Re: [PATCH] Added PR_SET_PROCTITLE_AREA option for prctl()

From: Bryan Donlan
Date: Sun Oct 04 2009 - 14:07:52 EST


On Sun, Oct 4, 2009 at 10:44 AM, KOSAKI Motohiro
<kosaki.motohiro@xxxxxxxxx> wrote:
> Hi
>
>
>>>>> -       // If the nul at the end of args has been overwritten, then
>>>>> -       // assume application is using setproctitle(3).
>>>>> -       if (res > 0 && buffer[res-1] != '\0' && len < PAGE_SIZE) {
>>>>> +       if (mm->arg_end != mm->env_start) {
>>>>> +               // PR_SET_PROCTITLE_AREA used
>>>>> +               res = strnlen(buffer, res);
>>>>
>>>> Is this check really needed? Surely it's enough to simply state that
>>>> behavior if the area isn't null-terminated is undefined.
>>>
>>> Well, that depends. I was hoping to use the syscall only once per process.
>>> That would allow me to just update the process title whenever I feel like
>>> it, possibly hundreds of times per second.
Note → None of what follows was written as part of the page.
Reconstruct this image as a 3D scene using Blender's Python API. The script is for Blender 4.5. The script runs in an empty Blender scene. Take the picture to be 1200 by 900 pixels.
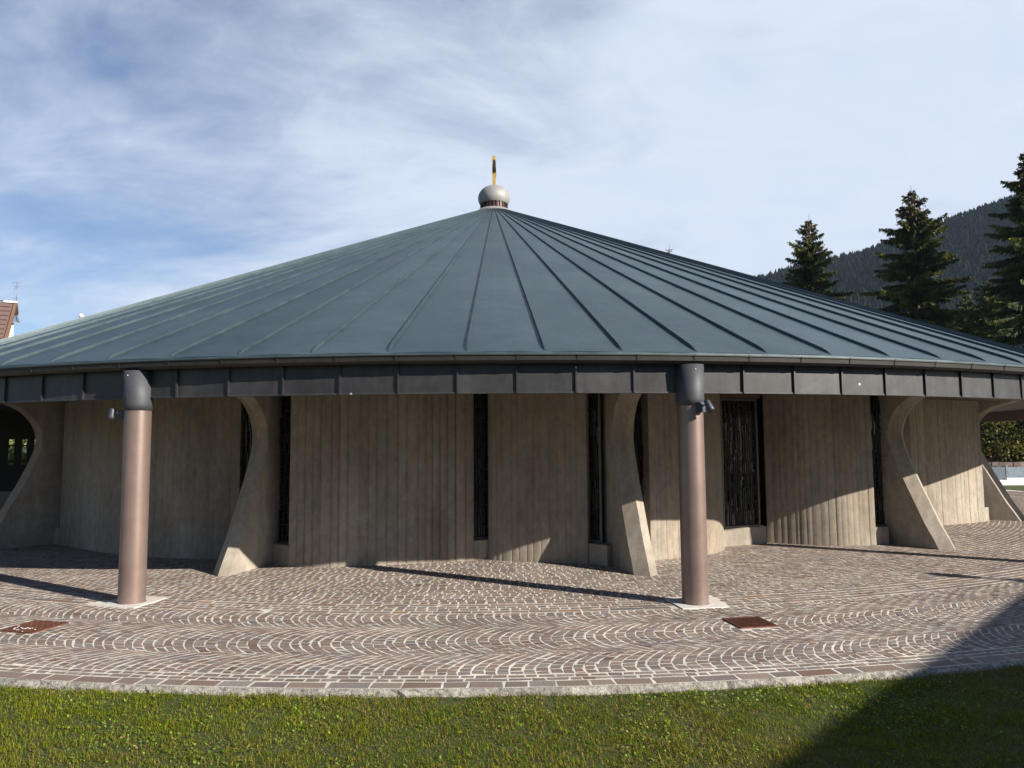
import bpy, bmesh, math, random
import numpy as np
from mathutils import Matrix, Vector
R_ = math.radians
rng = np.random.default_rng(7)
random.seed(7)
scene = bpy.context.scene
col = scene.collection

# ------------------------------------------------------------------ camera
cam_d = bpy.data.cameras.new('camera'); cam = bpy.data.objects.new('camera', cam_d); col.objects.link(cam)
cam_d.sensor_fit = 'HORIZONTAL'; cam_d.sensor_width = 36.0; cam_d.lens = 36.0*852/1200
cam_d.clip_start = 0.1; cam_d.clip_end = 6000
cam.matrix_world = Matrix.Translation((0, 0, 2.0)) @ Matrix.Rotation(R_(90+4.628), 4, 'X') @ Matrix.Rotation(R_(-0.418), 4, 'Z')
scene.camera = cam

# ------------------------------------------------------------------ sun and sky
SUN_EL = 24.6
SX, SY = 0.85, -0.53                       # horizontal direction towards the sun
SUN_AZ = math.atan2(SX, SY)                # clockwise from +Y
sun_d = bpy.data.lights.new('sun', 'SUN'); sun = bpy.data.objects.new('sun', sun_d); col.objects.link(sun)
sun_d.energy = 5.0; sun_d.angle = R_(0.5); sun_d.color = (1.0, 0.93, 0.82)
sv = Vector((SX, SY, 0)).normalized()*math.cos(R_(SUN_EL)) + Vector((0, 0, math.sin(R_(SUN_EL))))
sun.rotation_euler = sv.to_track_quat('Z', 'Y').to_euler()
sun.location = (30, -20, 30)

world = bpy.data.worlds.new('World'); scene.world = world; world.use_nodes = True
wn = world.node_tree.nodes; wl = world.node_tree.links; wn.clear()
def wnode(t, **k):
    n = wn.new(t)
    for a, b in k.items(): setattr(n, a, b)
    return n
w_out = wnode('ShaderNodeOutputWorld'); w_bg = wnode('ShaderNodeBackground')
w_sky = wnode('ShaderNodeTexSky'); w_sky.sky_type = 'NISHITA'; w_sky.sun_disc = False
w_sky.sun_elevation = R_(SUN_EL); w_sky.sun_rotation = SUN_AZ
w_sky.altitude = 1200; w_sky.air_density = 1.0; w_sky.dust_density = 0.4; w_sky.ozone_density = 2.2
w_bg.inputs['Strength'].default_value = 0.058
w_tc = wnode('ShaderNodeTexCoord'); w_sep = wnode('ShaderNodeSeparateXYZ')
wl.new(w_tc.outputs['Generated'], w_sep.inputs[0])
def wmath(op, a, b=None, c=None, clamp=False):
    n = wnode('ShaderNodeMath', operation=op); n.use_clamp = clamp
    for i, v in enumerate((a, b, c)):
        if v is None: continue
        if isinstance(v, (int, float)): n.inputs[i].default_value = v
        else: wl.new(v, n.inputs[i])
    return n.outputs[0]
zz = wmath('ADD', wmath('MAXIMUM', w_sep.outputs[2], 0.0), 0.22)
cu = wmath('DIVIDE', w_sep.outputs[0], zz); cv = wmath('DIVIDE', w_sep.outputs[1], zz)
w_cmb = wnode('ShaderNodeCombineXYZ'); wl.new(cu, w_cmb.inputs[0]); wl.new(cv, w_cmb.inputs[1])
w_map = wnode('ShaderNodeMapping'); w_map.inputs['Rotation'].default_value = (0, 0, R_(24)); w_map.inputs['Scale'].default_value = (0.75, 1.15, 1)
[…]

This is much cheaper if I don't
>>> have to use a syscall every time.
>>>
>>> So if I'm setting the PR_SET_PROCTITLE_AREA initially to e.g. 1 kB memory
>>> area, without the above code ps will show it entirely regardless of any \0
>>> characters (because parameters are separated by \0).
>>
>> That makes sense - but note that it's not completely atomic still -
>> with a syscall you could insert some kind of barrier (rwsem?) to
>> ensure other processes don't see a halfway updated process name. With
>> infrequent updates this isn't a problem, but if you're really
>> intending to update it at a rate where syscall overhead becomes a
>> problem, then you're also going to see these kinds of issues as well.
>
>
> Yes.  this patch seems buggy. The lock is necessary.
> following scenario makes disaster, I think.
>
> CPU0 (prctl caller)                                CPU1 (ps)
> -------------------------------------------------------------------------------------------
> mm->arg_start = arg2;
>                                                                len =
> mm->arg_end - mm->arg_start; in proc_pid_cmdline()
> mm->arg_end = arg3;
>

Since len is unsigned and clamped to PAGE_SIZE, the worst this will do
is expose one page of userspace memory starting at the new value of
arg_start. Note that this can also happen currently, exposing one env
variable, when all NULs in the argument array have been overwritten,
but before the new NUL has been written (that is, there is no NUL
terminator from arg_start until the end of envp[0]).

It is, however, still undesirable, of course, particularly if
userspace isn't prepared for this kind of thing to happen.